__Instructions for the task__:
Restate the listing that follows word for word, without its pictures.

++++++

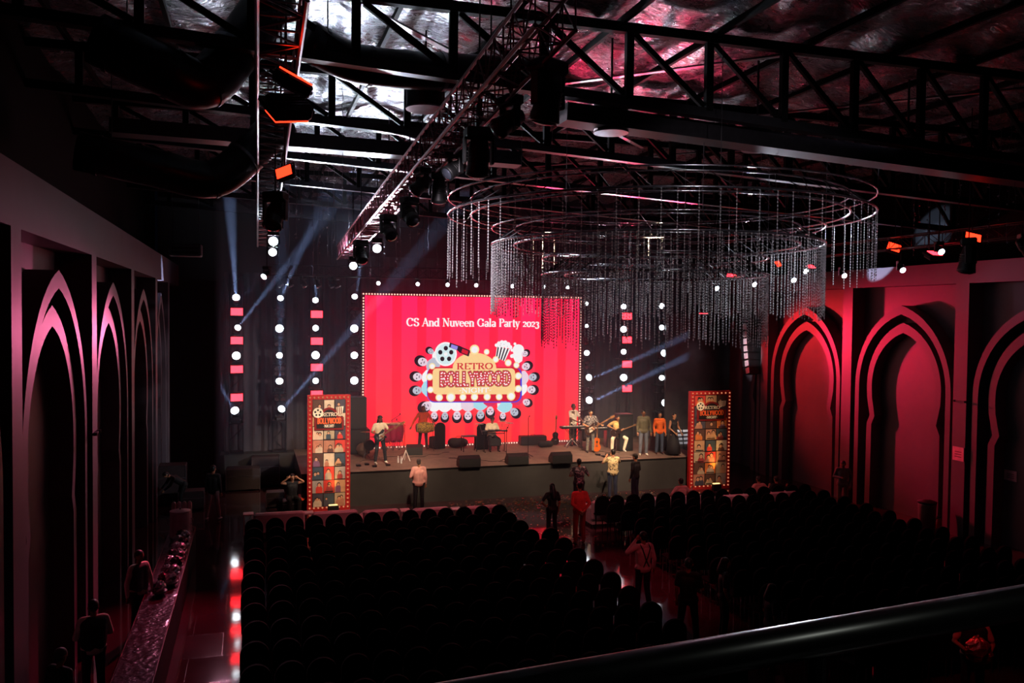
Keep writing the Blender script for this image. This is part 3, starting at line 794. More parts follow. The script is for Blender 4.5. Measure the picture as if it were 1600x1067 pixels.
# ------------------------------------------------------------------ poster banners
POSTER_COL = [(176, 120, 96), (70, 66, 78), (196, 150, 110), (150, 60, 60), (205, 186, 160), (120, 84, 110), (90, 60, 52), (214, 120, 60), (160, 150, 140), (60, 74, 84), (200, 60, 50), (180, 160, 130)]
def banner(px0, px1, pyt, pyb, label, seed):
    rnd = random.Random(seed)
    Y = STAGE_Y - .45
    a = PY(px0, pyb, Y); b = PY(px1, pyb, Y)
    Wd = b.x - a.x; Hh = PY((px0 + px1) / 2, pyt, Y).z
    t = T('poster_banner', label, 'banner', ((a.x + b.x) / 2, Y, 0), group='tall poster banners')
    MB().box((0, .1, Hh / 2), (Wd, .18, Hh)).build('banner_box', M('banner_red', (170, 22, 24), .55), t)
    iw, ih = Wd - .32, Hh - .3
    colw = iw / 3
    MB().box((0, .005, Hh / 2), (iw, .012, ih)).build('backing_sheet', M('banner_dark', (36, 20, 20), .6), t)
    rows = 8; rh = ih / rows
    for rI in range(rows):
        for cI in range(3):
            if rI in (5, 6) and True:
                pass
            cx = -iw / 2 + colw * (cI + .5); cz = .15 + rh * (rI + .5)
            w_, h_ = colw * rnd.uniform(.88, .98), rh * rnd.uniform(.88, .98)
            ci = rnd.randrange(len(POSTER_COL)); c2 = rnd.randrange(len(POSTER_COL)); c3 = rnd.randrange(len(POSTER_COL))
            mb = MB()
            mb.mi = 0; mb.box((cx, -.006, cz), (w_, .008, h_))
            mb.mi = 1
            for k in range(rnd.choice((1, 2, 2, 3))):
                hx = cx + rnd.uniform(-.26, .26) * w_; hz = cz + rnd.uniform(-.1, .2) * h_; hr = rnd.uniform(.13, .2) * w_
                mb.mi = 3; mb.prism([(hx - hr * .5, hz), (hx - hr * 1.6, max(hz - hr * 1.6, cz - h_ / 2)), (hx - hr * 1.6, cz - h_ / 2), (hx + hr * 1.6, cz - h_ / 2), (hx + hr * 1.6, max(hz - hr * 1.6, cz - h_ / 2)), (hx + hr * .5, hz)], -.0112 - k * .003, -.0115 - k * .003)
                mb.mi = 1; mb.disc(hx, hz + hr * .25, hr, hr, -.012 - k * .003, -.0125 - k * .003, 10)
                mb.mi = 2; mb.disc(hx, hz - hr * .1, hr * .72, hr * .86, -.013 - k * .003, -.0135 - k * .003, 10)
            if rnd.random() < .5:
                mb.mi = 1; mb.box((cx, -.022, cz - h_ * .4), (w_ * .8, .003, h_ * .09))
            mb.build('poster', [M('poster_%d' % ci, POSTER_COL[ci], .5), M('poster_hair', (28, 20, 22), .5), M('poster_skin', (198, 148, 116), .5), M('poster_%d' % c2, POSTER_COL[c2], .5)], t)
    # title marquee near the top
    z0 = Hh * .70; hm = Hh * .15
    mb = MB()
    mb.mi = 0; mb.prism([(-iw * .44, z0), (iw * .44, z0), (iw * .44, z0 + hm * .72), (iw * .3, z0 + hm * .78)] + [(iw * .26 * math.cos(R(q)), z0 + hm * .8 + hm * .5 * math.sin(R(q))) for q in range(0, 181, 20)] + [(-iw * .3, z0 + hm * .78), (-iw * .44, z0 + hm * .72)], -.03, -.05)
    mb.mi = 1; mb.prism([(-iw * .38, z0 + hm * .1), (iw * .38, z0 + hm * .1), (iw * .38, z0 + hm * .66)] + [(iw * .21 * math.cos(R(q)), z0 + hm * .72 + hm * .46 * math.sin(R(q))) for q in range(0, 181, 20)] + [(-iw * .38, z0 + hm * .66)], -.05, -.055)
    mb.build('marquee_plaque', [FR, M('plaque_black', (24, 14, 14), .5)], t)
    mb = MB(); text(mb, 'RETRO', -iw * .22, z0 + hm * .80, hm * .2, -.056, -.06, width=iw * .46, tk=.2, tn_=.08)
    mb.build('plaque_lettering', M('letter_cream', (236, 222, 196), .5), t, label='cream serif letters reading RETRO')
    mb = MB(); text(mb, '-NIGHT-', -iw * .17, z0 + hm * .16, hm * .15, -.056, -.06, width=iw * .34, tk=.24, tn_=.09)
    mb.build('plaque_lettering', M('letter_cream', (236, 222, 196), .5), t, label='cream serif letters reading NIGHT')
    mb = MB(); mb.mi = 0; fat(mb, 'BOLLYWOOD', -iw * .36, z0 + hm * .38, hm * .30, iw * .72, -.0552, -.0565, hm * .062); mb.build('plaque_lettering', M('letter_orange', (226, 92, 44), .5), t, label='orange block letters reading BOLLYWOOD')
    mb = MB(); rx, rz_ = -iw * .34, z0 + hm * 1.0
    mb.mi = 0; mb.disc(rx, rz_, .17, .17, -.052, -.062, 20); mb.mi = 1
    for k in range(5): mb.disc(rx + .09 * math.cos(R(90 + 72 * k)), rz_ + .09 * math.sin(R(90 + 72 * k)), .035, .035, -.062, -.065, 10)
    mb.build('reel_emblem', [M('letter_cream', (0, 0, 0)), BLACKP], t)
    mb = MB(); mb.mi = 0; mb.prism([(iw * .24, z0 + hm * .9), (iw * .4, z0 + hm * .98), (iw * .43, z0 + hm * 1.35), (iw * .2, z0 + hm * 1.3)], -.052, -.06)
    mb.mi = 1
    for k in range(3): mb.prism([(iw * (.24 + .055 * k), z0 + hm * .93), (iw * (.262 + .055 * k), z0 + hm * .93), (iw * (.25 + .06 * k), z0 + hm * 1.3), (iw * (.225 + .06 * k), z0 + hm * 1.3)], -.06, -.062)
    mb.build('popcorn_emblem', [M('letter_cream', (0, 0, 0)), FR], t)
    bmesh_ = MB().ball((0, 0, 0), .032, 8, 5).mesh('bulb', EM('bulb_banner', (1, .30, .14), .6, True))
    n = 26
    for k in range(n + 1):
        for s in (-1, 1):
            o = bpy.data.objects.new('bulb', bmesh_); col.objects.link(o); o.parent = t; o.location = (s * (Wd / 2 - .08), -.01, .12 + (Hh - .2) * k / n)
    for k in range(1, 9):
        for z in (.12, Hh - .08):
            o = bpy.data.objects.new('bulb', bmesh_); col.objects.link(o); o.parent = t; o.location = ((Wd - .16) * (k / 9 - .5), -.01, z)
    # feet behind
    for s in (-1, 1): MB().box((s * Wd * .3, .24, .2), (.06, .12, .4)).build('foot_brace', DSTEEL, t)
    # small uplight in front
    u = T('floor_uplight', 'small black floor lamp lighting the ' + ('banner beside the steps' if seed == 1 else 'banner nearest the arched wall'), 'lamp', (t.location.x + .12, Y - .30, 0), group='banner uplights')
    MB().bbox((0, 0, .14), (.36, .16, .2), .02).build('lamp_body', BLACKP, u)
    MB().box((0, .03, .255), (.28, .08, .02)).build('lamp_glass', EM('uplight_glow', (1, .6, .2), 3, True), u)
    MB().box((0, 0, .02), (.3, .14, .04)).build('lamp_foot', DSTEEL, u)
    spot((u.location.x, Y - .28, .34), (u.location.x + .02, Y + .02, 1.5), 120 if seed == 1 else 230, (1, .52, .14), 34, .9, .05)
    return t
banner(480, 547, 617, 797, 'tall red-bordered film poster banner beside the orange steps', 1)
banner(1077, 1140, 611, 768, 'tall red-bordered film poster banner near the arched wall', 2)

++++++

__Task output__:
Keep writing the Blender script for this image. This is part 3, starting at line 794. More parts follow. The script is for Blender 4.5. Measure the picture as if it were 1600x1067 pixels.
# ------------------------------------------------------------------ poster banners
POSTER_COL = [(176, 120, 96), (70, 66, 78), (196, 150, 110), (150, 60, 60), (205, 186, 160), (120, 84, 110), (90, 60, 52), (214, 120, 60), (160, 150, 140), (60, 74, 84), (200, 60, 50), (180, 160, 130)]
def banner(px0, px1, pyt, pyb, label, seed):
    rnd = random.Random(seed)
    Y = STAGE_Y - .45
    a = PY(px0, pyb, Y); b = PY(px1, pyb, Y)
    Wd = b.x - a.x; Hh = PY((px0 + px1) / 2, pyt, Y).z
    t = T('poster_banner', label, 'banner', ((a.x + b.x) / 2, Y, 0), group='tall poster banners')
    MB().box((0, .1, Hh / 2), (Wd, .18, Hh)).build('banner_box', M('banner_red', (170, 22, 24), .55), t)
    iw, ih = Wd - .32, Hh - .3
    colw = iw / 3
    MB().box((0, .005, Hh / 2), (iw, .012, ih)).build('backing_sheet', M('banner_dark', (36, 20, 20), .6), t)
    rows = 8; rh = ih / rows
    for rI in range(rows):
        for cI in range(3):
            if rI in (5, 6) and True:
                pass
            cx = -iw / 2 + colw * (cI + .5); cz = .15 + rh * (rI + .5)
            w_, h_ = colw * rnd.uniform(.88, .98), rh * rnd.uniform(.88, .98)
            ci = rnd.randrange(len(POSTER_COL)); c2 = rnd.randrange(len(POSTER_COL)); c3 = rnd.randrange(len(POSTER_COL))
            mb = MB()
            mb.mi = 0; mb.box((cx, -.006, cz), (w_, .008, h_))
            mb.mi = 1
            for k in range(rnd.choice((1, 2, 2, 3))):
                hx = cx + rnd.uniform(-.26, .26) * w_; hz = cz + rnd.uniform(-.1, .2) * h_; hr = rnd.uniform(.13, .2) * w_
                mb.mi = 3; mb.prism([(hx - hr * .5, hz), (hx - hr * 1.6, max(hz - hr * 1.6, cz - h_ / 2)), (hx - hr * 1.6, cz - h_ / 2), (hx + hr * 1.6, cz - h_ / 2), (hx + hr * 1.6, max(hz - hr * 1.6, cz - h_ / 2)), (hx + hr * .5, hz)], -.0112 - k * .003, -.0115 - k * .003)
                mb.mi = 1; mb.disc(hx, hz + hr * .25, hr, hr, -.012 - k * .003, -.0125 - k * .003, 10)
                mb.mi = 2; mb.disc(hx, hz - hr * .1, hr * .72, hr * .86, -.013 - k * .003, -.0135 - k * .003, 10)
            if rnd.random() < .5:
                mb.mi = 1; mb.box((cx, -.022, cz - h_ * .4), (w_ * .8, .003, h_ * .09))
            mb.build('poster', [M('poster_%d' % ci, POSTER_COL[ci], .5), M('poster_hair', (28, 20, 22), .5), M('poster_skin', (198, 148, 116), .5), M('poster_%d' % c2, POSTER_COL[c2], .5)], t)
    # title marquee near the top
    z0 = Hh * .70; hm = Hh * .15
    mb = MB()
    mb.mi = 0; mb.prism([(-iw * .44, z0), (iw * .44, z0), (iw * .44, z0 + hm * .72), (iw * .3, z0 + hm * .78)] + [(iw * .26 * math.cos(R(q)), z0 + hm * .8 + hm * .5 * math.sin(R(q))) for q in range(0, 181, 20)] + [(-iw * .3, z0 + hm * .78), (-iw * .44, z0 + hm * .72)], -.03, -.05)
    mb.mi = 1; mb.prism([(-iw * .38, z0 + hm * .1), (iw * .38, z0 + hm * .1), (iw * .38, z0 + hm * .66)] + [(iw * .21 * math.cos(R(q)), z0 + hm * .72 + hm * .46 * math.sin(R(q))) for q in range(0, 181, 20)] + [(-iw * .38, z0 + hm * .66)], -.05, -.055)
    mb.build('marquee_plaque', [FR, M('plaque_black', (24, 14, 14), .5)], t)
    mb = MB(); text(mb, 'RETRO', -iw * .22, z0 + hm * .80, hm * .2, -.056, -.06, width=iw * .46, tk=.2, tn_=.08)
    mb.build('plaque_lettering', M('letter_cream', (236, 222, 196), .5), t, label='cream serif letters reading RETRO')
    mb = MB(); text(mb, '-NIGHT-', -iw * .17, z0 + hm * .16, hm * .15, -.056, -.06, width=iw * .34, tk=.24, tn_=.09)
    mb.build('plaque_lettering', M('letter_cream', (236, 222, 196), .5), t, label='cream serif letters reading NIGHT')
    mb = MB(); mb.mi = 0; fat(mb, 'BOLLYWOOD', -iw * .36, z0 + hm * .38, hm * .30, iw * .72, -.0552, -.0565, hm * .062); mb.build('plaque_lettering', M('letter_orange', (226, 92, 44), .5), t, label='orange block letters reading BOLLYWOOD')
    mb = MB(); rx, rz_ = -iw * .34, z0 + hm * 1.0
    mb.mi = 0; mb.disc(rx, rz_, .17, .17, -.052, -.062, 20); mb.mi = 1
    for k in range(5): mb.disc(rx + .09 * math.cos(R(90 + 72 * k)), rz_ + .09 * math.sin(R(90 + 72 * k)), .035, .035, -.062, -.065, 10)
    mb.build('reel_emblem', [M('letter_cream', (0, 0, 0)), BLACKP], t)
    mb = MB(); mb.mi = 0; mb.prism([(iw * .24, z0 + hm * .9), (iw * .4, z0 + hm * .98), (iw * .43, z0 + hm * 1.35), (iw * .2, z0 + hm * 1.3)], -.052, -.06)
    mb.mi = 1
    for k in range(3): mb.prism([(iw * (.24 + .055 * k), z0 + hm * .93), (iw * (.262 + .055 * k), z0 + hm * .93), (iw * (.25 + .06 * k), z0 + hm * 1.3), (iw * (.225 + .06 * k), z0 + hm * 1.3)], -.06, -.062)
    mb.build('popcorn_emblem', [M('letter_cream', (0, 0, 0)), FR], t)
    bmesh_ = MB().ball((0, 0, 0), .032, 8, 5).mesh('bulb', EM('bulb_banner', (1, .30, .14), .6, True))
    n = 26
    for k in range(n + 1):
        for s in (-1, 1):
            o = bpy.data.objects.new('bulb', bmesh_); col.objects.link(o); o.parent = t; o.location = (s * (Wd / 2 - .08), -.01, .12 + (Hh - .2) * k / n)
    for k in range(1, 9):
        for z in (.12, Hh - .08):
            o = bpy.data.objects.new('bulb', bmesh_); col.objects.link(o); o.parent = t; o.location = ((Wd - .16) * (k / 9 - .5), -.01, z)
    # feet behind
    for s in (-1, 1): MB().box((s * Wd * .3, .24, .2), (.06, .12, .4)).build('foot_brace', DSTEEL, t)
    # small uplight in front
    u = T('floor_uplight', 'small black floor lamp lighting the ' + ('banner beside the steps' if seed == 1 else 'banner nearest the arched wall'), 'lamp', (t.location.x + .12, Y - .30, 0), group='banner uplights')
    MB().bbox((0, 0, .14), (.36, .16, .2), .02).build('lamp_body', BLACKP, u)
    MB().box((0, .03, .255), (.28, .08, .02)).build('lamp_glass', EM('uplight_glow', (1, .6, .2), 3, True), u)
    MB().box((0, 0, .02), (.3, .14, .04)).build('lamp_foot', DSTEEL, u)
    spot((u.location.x, Y - .28, .34), (u.location.x + .02, Y + .02, 1.5), 120 if seed == 1 else 230, (1, .52, .14), 34, .9, .05)
    return t
banner(480, 547, 617, 797, 'tall red-bordered film poster banner beside the orange steps', 1)
banner(1077, 1140, 611, 768, 'tall red-bordered film poster banner near the arched wall', 2)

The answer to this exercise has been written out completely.